Por José Flávio Vieira.
Um dia, ouvindo uma saudação minha a um ex-professor, ela confidenciou a amigos
que gostaria que fosse eu o escolhido par saudá-la em alguma
solenidade. Achou, em meio a minhas palavras laicas, mas banhadas de poesia,
que havia alguma coisa de sagrado nelas, afinal a poesia é sempre um
tipo de prece, de oração .
O tempo passou, encontramo-nos tantas e
tantas vezes, pelas ruelas da vida e, infelizmente, o momento da saudação nunca
chegou.
Hoje, ela partiu e as palavras já não ressoam e já não parecem ter força
ou sentido.
A
rigor, diante de uma vida tão longa e pródiga, nem deveríamos ter motivos para
blues e tristezas, mas para celebração pela dádiva de uma existência tão
fulgurante. Nossa madre foi uma criatura ímpar. Profundamente
espiritualizada, dirigiu os destinos de muitas gerações de
caririenses, sem ranço, com profunda compreensão dos conflitos de idade, usando
sempre o amor como mola mestra do educar. Soube acompanhar os tempos e suas
mudanças, vezes cataclísmicas e estonteantes, sem estardalhaço, com
os pés fincados sempre no chão da sua religiosidade, mas com os olhos fitos no
futuro. Lembro que convidado para fazer uma palestra no seu colégio,
sobre Gravidez na Adolescência, alguns professores preocuparam-se sobre a
necessidade de apresentar imagens anatômicas e meios anticonceptivos, temendo
mexer com sua susceptibilidade. Madre Feitosa assistiu a toda a apresentação com
uma tranquilidade monástica, em nenhum instante demonstrou qualquer excessivo
pudor ou mostrou-se incomodada com as fotografias e as imagens
projetadas. Sabia que, no fundo, o amoral reside na alma das pessoas e nas suas
disformes relações com o mundo e não em frágeis palavras ou meras ilustrações.
Sempre
imaginei que a possibilidade de melhorarmos o planeta depende do nosso esforço
em ampliar o sentido de família. Quando o homem conseguir entender que somos
parte de uma imensa parentela, muito além do simples clã sanguíneo, e que nossa
casa chama-se Terra, que somos todos irmãos, independentemente de cor, de raça,
de reino, de religião, de condição social, a sobrevivência sustentável do
planeta estará assegurada. Nossa Madre não teve filhos biológicos,
mas tornou-se uma invejável matrona bíblica, pelo simples fato de
adotar milhares de alunos como rebentos seus. Cuidou-os e
orientou-os utilizando o mais poderoso instrumento pedagógico: a compreensão
substituindo a punição; o diálogo aberto ao invés do autoritarismo; a força do
exemplo antepondo-se ao vazio das palavras. Não bastasse isso, nossa
Madre Feitosa fez-se o esteio espiritual de muitos pais e amigos, orientando
vidas, mostrando caminhos, confortando e amparando pessoas nas fases mais
tenebrosas de suas trajetórias. Próximo dela tínhamos a certeza de que sua
espiritualidade fluía das regiões mais abissais da sua alma. Não era um simples
verniz, um mero adereço. Era uma pessoa de muitas certezas e poucas dúvidas. A
autoridade saltava do seu sorriso, das suas palavras doces, pausadas e medidas.

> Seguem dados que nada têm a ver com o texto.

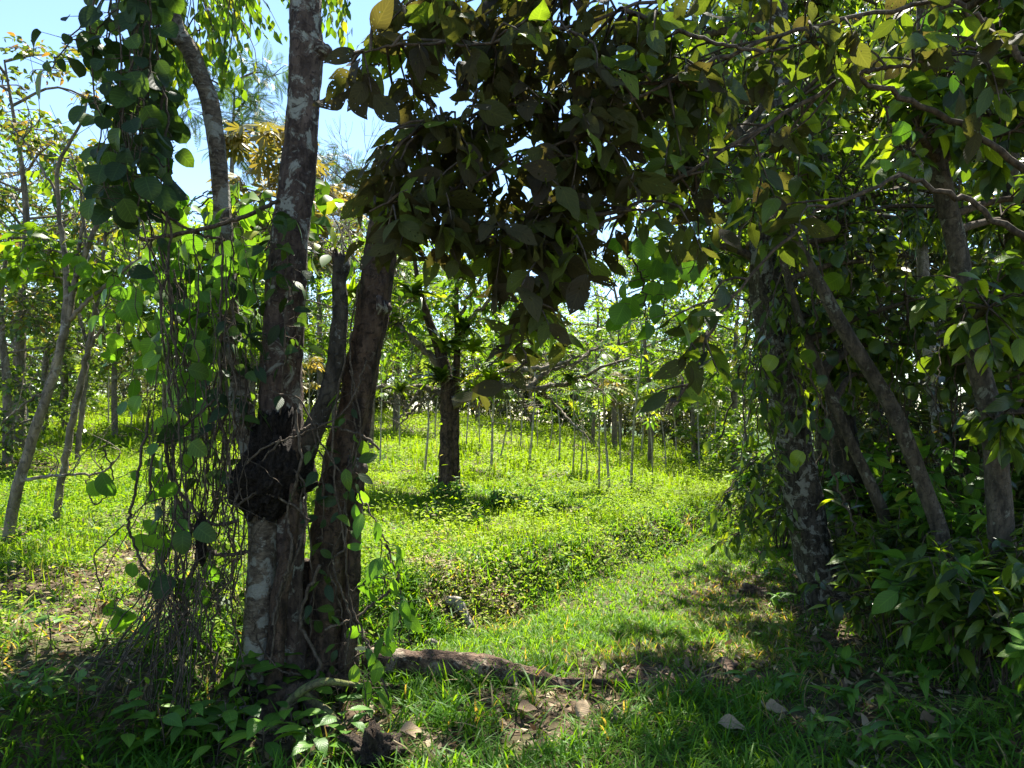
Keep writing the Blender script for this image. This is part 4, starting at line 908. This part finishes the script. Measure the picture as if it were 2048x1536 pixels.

E foi, certamente, esta centelha interior que a manteve lépida,
atuante, vívida por quase um século.
Queria
ter dito todas estas palavras antes da solenidade final a que todos um dia
estaremos sujeitos. Mas teimo em encontrar no meio do desapontamento da perda,
motivos de celebração e de regozijo. Turva-me a tristeza da impermanência, mas
louvo e congratulo-me com vida por nos ter privilegiado por tanto tempo com sua
presença. Destituídos da couraça material, sobrevivemos nas obras que
edificamos. Alguns esculpem na lâmina das águas, poucos na dureza magmática das
rochas. Madre Feitosa burilou almas, lavrou na seara do espírito. Seu sorriso e
seu doce continuarão vivos , fulgurantes em todos aqueles que um dia dela se
acercaram. A luz com que ela iluminou nossos caminhos era um mero reflexo da
centelha do divino que dela se irradiava.